Barack Hussein Obama’s landslide victory in the US presidential poll on Tuesday will herald a new chapter in the country’s international economic cooperation. His victory has dramatically raised expectations both at home and abroad.

“Given the sweeping mandate he secured from the American electorate and his party’s impressive performance in Senate and House elections, President-elect Obama is in a strong position to negotiate with countries on trade, climate change and other economic issues on a stronger footing,” said a Geneva-based international civil servant who has worked closely with previous Democratic administrations in Washington.

Having fought a Herculean battle on the strength of his political and economic agenda, which aims to provide economic security to the American citizens who are caught in one of the worst economic and financial turmoil in the recent past, all eyes are on what the administration will do in areas like the global economic crisis, Doha trade negotiations and climate change talks.

 

“It will take several weeks before we have a clear picture of the departures that will be made from the discredited Bush administration,” the official added. “Obama will try to fashion a government coalition on priority issues and will reach out to other nations on mutually-supportive policy prescriptions to address global economic issues.”

Besides, it will be easier for governments to cooperate with the new US administration when it assumes office in the third week of January next year. The immediate priority for the Obama administration is economy and how to overcome the mutating economic crisis that has spread from the shores of New York.

On the trade front, there will be some major shifts, including outsourcing and export of jobs. The new president and his party are also skeptical about bilateral trade agreements. Consequently, there would be fewer bilateral trade agreements with some intrusive labour and environment conditions to satisfy the unions that supported Obama.

However, it is difficult to gauge the stand the administration will adopt on the multilateral trade front, particularly the Doha trade negotiations. But for governments negotiating with Washington on the Doha trade commitments, it is a risky gamble to enter into any deal with the lame-duck Bush administration at this juncture.

Over the last three days, Brazilian Foreign Minister Celso Amorim, Australian Trade Minister Simon Craen and WTO chief Pascal Lamy stepped up efforts for a ministerial meeting to finalise the Doha modalities by the end of December. The modalities specify the level of tariff and subsidy commitments in agriculture and tariff cuts in industrial goods that members will undertake at the end of the Doha Round.

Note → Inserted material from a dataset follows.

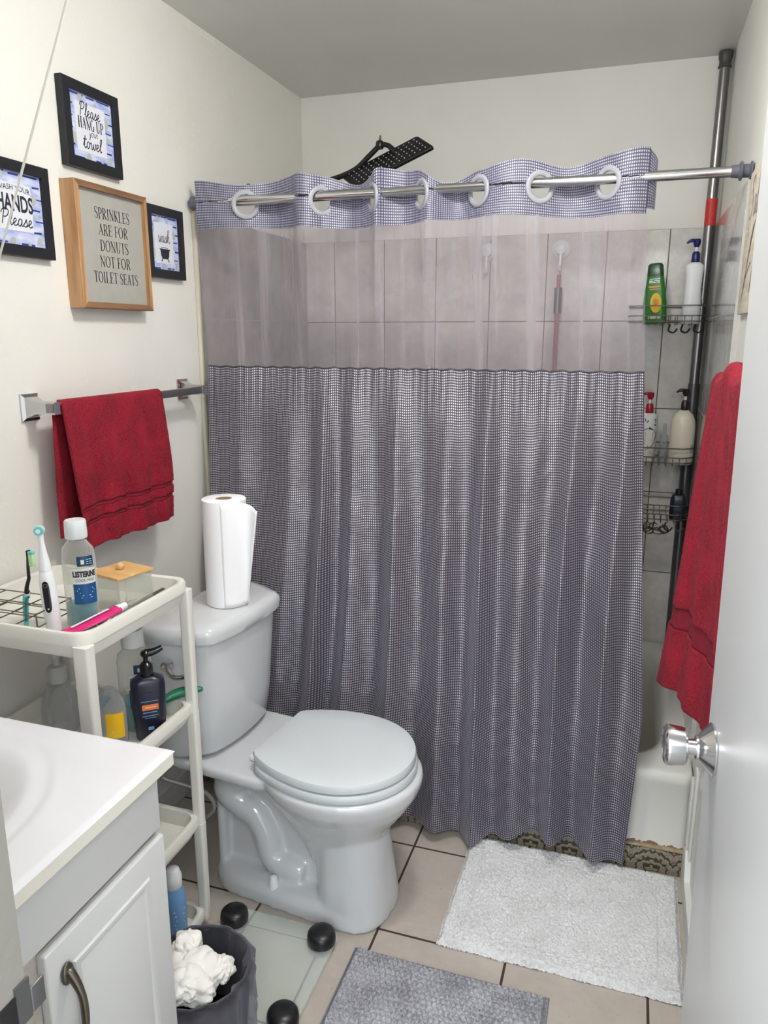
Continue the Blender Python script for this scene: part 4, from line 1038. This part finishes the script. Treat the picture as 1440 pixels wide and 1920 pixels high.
# second shelf
z2 = .578
t = root('soap_pump_bottle', (.11, -.83, z2), 'clear empty pump bottle at the left on the trolley second tier', 'bottle')
c = (.118, -.835, z2)
G().lathe([(.034, 0), (.038, .006), (.040, .05), (.036, .085), (.022, .115), (.017, .122)], c, 32, cap=False).build('body', 'soapclear', t)
g = G(); g.lathe([(.0195, .118), (.0205, .122), (.0205, .148), (.016, .154), (.007, .156), (.006, .175), (.014, .177), (.015, .186), (.008, .190)], c, 24); g.tube([V(c)+V((0, 0, .182)), V(c)+V((.022, .004, .184)), V(c)+V((.034, .007, .178))], .0045, 10, smooth=3); g.build('pump', simple('frosted_pump', 'c9cbca', .35, var=.03), t)
mouthwash((.272, -.768, z2), .235, .040, 'tall mouthwash bottle behind the trolley corner post on the second tier', .28)
t = root('hand_soap_refill', (.255, -.85, z2), 'clear soap refill bottle with a yellow label behind the trolley post', 'bottle')
c = (.258, -.842, z2)
G().lathe([(.034, 0), (.037, .005), (.037, .075), (.033, .10), (.018, .120), (.014, .126)], c, 32, sx=1, sy=.7, cap=False).build('body', 'soapclear', t)
g = G(); g.mat('yellow'); cyl_label(g, c, .037, R(-80), R(-10), z2+.02, z2+.078, sy=.7); g.build('label', None, t, angle=180)
g = G(); g.mat('whitelab'); f = cylfn(c, .037, R(-45), z2, 1, .7)
for zz, w_ in ((.035, .010), (.030, .012)): g.ribbon([(-w_, zz), (w_, zz)], .002, f)
g.build('label_print', None, t, smooth=False)
# navy lotion bottle
t = root('lotion_bottle', (.33, -.80, z2), 'dark navy pump bottle with an orange label on the second trolley tier', 'bottle')
LT = Matrix.Translation((.325, -.797, z2)) @ Matrix.Rotation(R(-50), 4, 'Z')     # local -y... +x is the label's normal
def nb(hx, hy, z, r=.016): return rrect(0, 0, hx, hy, r, z)
g = G(); g.T = LT; g.loft([nb(.018, .028, 0), nb(.021, .031, .003), nb(.023, .035, .06), nb(.023, .0365, .125), nb(.021, .035, .136), nb(.016, .024, .144), nb(.0105, .0125, .147, .010)]); g.build('body', 'navy', t, angle=60)
g = G(); g.T = LT; g.lathe([(.0135, .145), (.0145, .148), (.0140, .170), (.009, .176), (.0055, .178), (.0050, .190)], (0, 0, 0), 24); g.lathe([(.008, .190), (.010, .193), (.010, .199), (.006, .203)], (0, 0, 0), 20)
g.tube([(0, 0, .196), (.0, .018, .198), (.0, .036, .205)], [.009, .008, .006], 12, smooth=4); g.build('pump', 'blackgloss', t)
g = G(); g.T = LT; f = lambda a, b: V((.0238, a, b)); 
g.mat('orange').ribbon([(-.016, .080), (.018, .080)], .013, f); g.mat('skyblue'); 
for zz, w_, h__ in ((.094, .018, .0014), (.068, .015, .0018), (.060, .017, .0016), (.055, .012, .0012), (.030, .006, .008)): g.ribbon([(-w_, zz), (w_, zz)], h__, f)
g.mat('navycap').ribbon([(-.008, .112), (.010, .112)], .004, f)
g.mat('whitelab').ribbon([(-.010, .080), (.012, .080)], .0016, lambda a, b: V((.0241, a, b))); g.build('label', None, t, smooth=False)
G().tube([(.305, -.735, .622), (.330, -.705, .634), (.360, -.685, .640), (.385, -.675, .642)], [.008, .012, .012, .004], 14, smooth=5).build('green_razor', 'emerald', None, label='dark green plastic razor cap resting over the trolley second tier rim', cat='razor')
G().tube([(.16, -.80, z2+.01), (.19, -.80, z2+.05), (.215, -.79, z2+.075)], [.008, .011, .006], 12, smooth=4).build('blue_brush', 'skyblue', None, label='pale blue plastic brush lying between bottles on the second tier', cat='brush')
# bottom tier
t = root("spray_can", (.345, -.785, .018), 'blue spray can with a white cap on the trolley bottom tier', 'can'); c = (.345, -.785, .018)
G().lathe([(.024, 0), (.026, .003), (.026, .135), (.023, .155), (.018, .168)], c, 32).build('body', 'skyblue', t, angle=50)
G().lathe([(.019, .166), (.0205, .17), (.0205, .195), (.015, .212), (.005, .217)], c, 28).build('cap', 'white', t)
g = G(); g.mat('whitelab'); f = cylfn(c, .026, R(-30), .02)
for k, zz in enumerate((.112, .100, .088, .078, .066, .055, .045, .035)): g.ribbon([(-.014+.002*(k % 3), zz), (.014-.003*(k % 2), zz)], .004 if k < 2 else .002, f)
g.build('label_print', None, t, smooth=False)
t = root('hair_dryer', (.25, -.74, .02), 'black hair dryer with its cord on the trolley bottom tier', 'hair dryer')
g = G(); g.tube([(.16, -.80, .10), (.21, -.75, .12), (.25, -.72, .135)], [.030, .032, .024], 20, smooth=4); g.tube([(.18, -.78, .10), (.18, -.77, .03)], .014, 14); g.build('housing', 'black', t)
pts = [V((.24+.05*cos(a*.8)+.002*a, -.76+.03*sin(a*.8), .055+.006*a)) for a in range(0, 22)]
G().tube(pts, .0045, 8, smooth=3).build('cord', 'black', t)

# ---------------------------------------------------------------- waste bin with tissues
bc = V((.567, -1.033, 0)); t = root('waste_bin', bc, 'dark round waste bin with a clear liner, in front of the glass scale', 'bin')
G().lathe([(.080, 0), (.083, .004), (.101, .245), (.105, .25), (.103, .253), (.098, .246), (.080, .01), (.01, .008)], bc, 48, cap=False).build('bin_body', simple('bin_plastic', '1b1a22', .3, var=.1), t, angle=70)
g = G(); rd = random.Random(3)
def bag(u, v):
    a = 2*pi*u; w_ = .004*sin(a*9)+.003*sin(a*17+v*3)
    if v < .35: k = v/.35; r_ = .112-.004*sin(k*pi)+w_*.9; z = lerp(.13+.02*sin(a*4), .252, k)
    elif v < .5: k = (v-.35)/.15; r_ = lerp(.110, .092, k)+w_*.4; z = .252+.008*sin(k*pi)
    else: k = (v-.5)/.5; r_ = lerp(.092, .07, k)+w_; z = lerp(.252, .12, k)
    return bc+V((r_*cos(a), r_*sin(a), z))
g.grid(bag, 120, 30); g.build('bin_liner', 'bag', t, angle=180)
def tissue(name, c, r_, seed, label, m='tissue', sz=.8, pts=5):
    g = G(); rd = random.Random(seed); o = V((rd.random()*50, 0, 0))
    bm = bmesh.new(); bmesh.ops.create_icosphere(bm, subdivisions=5, radius=1)
    for v in bm.verts:
        p = v.co.copy(); q = p*1.7+o; d = .9*abs(noise.noise(q*.8))+.30*abs(noise.noise(q*1.9))+.05*abs(noise.noise(q*4))
        k = .80+d*.62; v.co = V(c)+V((p.x*k*r_, p.y*k*r_, p.z*k*r_*sz))
    g.bm(bm); return g.build(name, m, None, angle=28, label=label, cat='tissue', group='crumpled tissues in the waste bin')
tissue('crumpled_tissue', bc+V((-.010, -.012, .238)), .062, 11, 'large crumpled white tissue filling the middle of the waste bin', sz=.65)
tissue('crumpled_tissue', bc+V((-.040, .030, .262)), .030, 5, 'upright rounded tissue ball at the back of the waste bin', sz=1.1)
tissue('crumpled_tissue', bc+V((.040, .020, .244)), .026, 8, 'small tissue tuft against the right inside wall of the waste bin', sz=.9)
tissue('crumpled_tissue', bc+V((-.052, -.040, .240)), .030, 21, 'tissue wad beside the cabinet side of the waste bin', sz=.9)

# ---------------------------------------------------------------- glass scale
t = root('bathroom_scale', (.555, -.775, 0), 'square glass scale with black round knobs on its corners, on the floor', 'scale')
sc_ = (.551, -.776); h_ = .150
G().loft([rrect(sc_[0], sc_[1], h_, h_, .018, .012), rrect(sc_[0], sc_[1], h_, h_, .018, .018)]).build('glass_plate', 'glass', t, angle=40)
fx_ = [(.433, -.668), (.667, -.664), (.674, -.893), (.433, -.888)]
for a, b in fx_:
    G().lathe([(.028, .0), (.032, .003), (.034, .012), (.0350, .028), (.0335, .040), (.028, .046), (.013, .049), (.001, .0495)], (a, b, 0), 36).build('knob', 'black', t, angle=40)
g = G(); g.tube([(.674, -.893, .010), (.667, -.664, .010)], .0022, 6); g.tube([(.433, -.668, .010), (.667, -.664, .010)], .0012, 6); g.build('edge_wire', 'black', t)
G().box((.40, -.74, .004), (.425, -.69, .011), .002).build('display', 'black', t)

# ---------------------------------------------------------------- bath mats
def matgrid(x0, x1, y0, y1, fn, n, m): 
    g = G(); g.grid(lambda u, v: fn(u, v), n, m); return g
def wm(u, v):
    x = lerp(.932, 1.497, u)+.004*nz(v*9, 1)+.012*(1-v)*0; y = lerp(-.572, -.152, v)+.004*nz(u*9, 2)-.012*(1-u)*0; x -= .004*(1-v)
    e = min(u, 1-u)*.57; f = min(v, 1-v)*.43; d = min(e, f); h = .016*sst(0, .012, d)
    gr = abs(d-.052); h -= .0045*(1-sst(0, .006, gr))
    h += .0042*nz(x*230, y*230)+.0022*nz(x*95+5, y*95)+.002*nz(x*12, y*12)
    return V((x, y, max(.001, h+.002)))
g = G(); g.grid(wm, 560, 420); g.build('bath_mat', 'mat_white', None, angle=180, label='white tufted bath mat along the foot of the tub', cat='bath mat')
t = root('bath_rug', (.98, -.85, 0), 'grey chenille bath rug in the foreground', 'bath mat')
def gm(u, v):
    x = lerp(.749, 1.205, u); y = lerp(-1.26, -.645, v); y -= .004*sin(u*3)*v
    e = min(u, 1-u)*.456; f = min(v, 1-v)*.615; d = min(e, f); h = .013*sst(.002, .010, d)
    s_ = y/.0135; row = abs(sin(pi*s_)); bl = abs(sin(pi*(x/.0125+.5*(math.floor(s_) % 2)+.35*nz(x*25, y*25))))
    h += .0075*(row**.6)*(bl**.6)*sst(.004, .01, d)+.002*nz(x*70, y*70)
    return V((x, y, max(.001, h)))
g = G(); g.grid(gm, 330, 420); g.build('pile', 'mat_grey', t, angle=180)
g = G(); g.tube([gm(0, 0)+V((-.001, -.001, .001)), gm(1, 0)+V((.001, -.001, .001)), gm(1, 1)+V((.001, .001, .001)), gm(0, 1)+V((-.001, .001, .001))], .0032, 8, True); g.build('binding', 'mat_edge', t)

# ---------------------------------------------------------------- corner tension pole and its baskets
PX, PY = 1.488, .798
t = root('corner_pole', (PX, PY, .30), 'grey tension pole standing in the tub corner up to the ceiling', 'pole')
G().tube([(PX, PY, 1.28), (PX+.004, PY, 2.28)], .0165, 24).build('upper_tube', 'steel', t)
G().tube([(PX, PY, TH), (PX, PY, 1.28)], .0185, 24).build('lower_tube', 'greymetal', t)
G().lathe([(.0185, 0), (.0215, .004), (.0185, .009), (.018, .02), (.021, .03), (.022, .045), (.0195, .049)], (PX+.004, PY, ZC-.05), 28).build('top_cap', 'dgrey_rubber', t)
G().lathe([(.0178, 0), (.0178, .085)], (PX+.003, PY, 1.80), 24, cap=False).build('sticker', 'red_label', t)
def basket(zb, x0, x1, y0, label, rails=(.012, .030, .062), hooks=True):
    b = root('corner_basket', ((x0+x1)/2, .72, zb), label, 'basket', 'corner pole baskets')
    g = G(); r_ = .0019; xm = x1; yb = YB-.02
    def outline(z): return [(x0, yb, z), (x0, y0+.03, z), (x0+.03, y0, z), (xm-.03, y0, z), (xm, y0+.03, z), (xm, yb, z)]
    for k in rails: g.tube(outline(zb+k), r_*1.2, 8)
    g.tube([(x0, yb, zb+.012), (xm, yb, zb+.012)], r_*1.2, 8); g.tube([(x0, yb, zb+.062), (xm, yb, zb+.062)], r_*1.2, 8)
    for i in range(1, 11):
        x_ = lerp(x0, xm, i/11); 
        if 2 < i: g.tube([(x_, y0, zb+.030), (x_, y0, zb+.002), (x_, yb, zb+.002), (x_, yb, zb+.03)], r_*.8, 6)
        else: g.tube([(x_, y0, zb+.002), (x_, yb, zb+.002)], r_*.8, 6)
    g.build('wire_basket', 'darkwire' if zb > .9 and zb < 0 else 'wire', b)
    if hooks:
        for k in range(3):
            x_ = lerp(x0, xm, .55+.16*k); G().tube([(x_, y0+.01, zb), (x_-.004, y0-.004, zb-.018), (x_+.012, y0-.010, zb-.024), (x_+.022, y0-.006, zb-.012)], .0028, 8, smooth=5).build('hook', 'black', b)
    return b
B1, B2, B3 = 1.478, 1.006, .806
basket(B1, 1.255, 1.498, .655, 'top wire corner basket holding the green and white bottles')
basket(B2, 1.262, 1.498, .655, 'middle wire corner basket holding the cream and printed pump bottles', hooks=False)
basket(B3, 1.262, 1.498, .655, 'bottom wire corner basket holding the dark bottle')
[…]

“There is no guarantee that if the Bush administration enters into an agreement, it will be adhered to by the new Democratic administration,” said a long-standing trade negotiator from an industrialised country, suggesting that “it is a gamble for countries before they take any decision on the modalities agreement”.

In the past, the outgoing administrations have concluded major trade agreements. The former US trade representative, Ambassador Carl Hills, for example, completed much of the Uruguay Round Agreement before the Clinton administration took office.

“However, there is a sea change in global realities today,” the negotiator said, arguing that it would be difficult for the Obama administration to accept whatever is agreed by the lame-duck Bush administration.

The Congress, led by the Democratic party, has already passed a new Farm Bill, which is a radical departure from what the Bush administration is negotiating in the ongoing Doha negotiations. The Bill seeks to substantially increase trade-distorting farm subsidies, called counter-cyclical payments, which was opposed by several WTO members. Besides, the president-elect and his party have spoken their mind in favour of ethanol and other farm subsidies. This, experts said, would put paid to what the US administration was ready to offer at the failed ministerial meeting in July, that is, a ceiling of $14.5 billion on farm support.

The Democratic leadership will also adopt a tough stance on China, especially on its currency and textile issues. Apparently, an incumbent Republican senator lost her seat in North Carolina on the issue of cheap Chinese textile imports.

Against this backdrop, it would be ideal for WTO members to wait till the new administration assumes office and prepares its team as well as priorities. It would be foolish to “leverage” any trade deal with the outgoing Bush administration on the promise that it would be agreed to by the Obama administration, said a long-serving trade official from a farm exporting country.